Sherlock Holmes and Politics

Given that, here in the UK, we've now entered the General Election season, is it perhaps time to wonder what Sherlock Holmes's political affiliation would have been?

The two dominant parties of the time were the Liberals and Conservatives. However, the conversion of William Gladstone to the idea of Irish Home Rule led to a considerable number of Liberals, who opposed the idea, splitting to form the Liberal Unionist Party (which formed in 1886 - around the beginning of Sherlock Holmes's association with Watson). It should be noted that many believe the character of Prime Minister Lord Bellinger from The Second Stain to have been a cover for Gladstone.

It was this party that Arthur Conan Doyle ran for election with. At the time, he opposed Irish Home Rule fearing, as did many others, that it would lead to the break-up of the UK. He was clearly more Liberal than Conservative at heart as otherwise he would have run under the Conservative banner.

Around the time of the First World War, he was persuaded of the case for Irish Home Rule by Roger Casement and thus found himself more in tune with the mainstream Liberal Party (although he never stood for election again).

The Liberal Unionists, over time, drifted more and more to the right of the political spectrum to the point where there was little to distinguish them from the Conservatives. In 1912 a formal merger took place.

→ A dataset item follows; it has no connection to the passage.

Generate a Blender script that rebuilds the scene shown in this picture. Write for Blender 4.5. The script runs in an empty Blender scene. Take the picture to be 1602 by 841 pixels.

So where does this leave the politics of Sherlock Holmes? He comes across, as did his creator, of being comfortable with the establishment but, at the same time, more than willing to operate outside of its conventions. Despite Conan Doyle's assertion that the doll and his creator are never identical, I'm inclined to believe that Sherlock Holmes would have been of a Liberal/Liberal Unionist persuasion.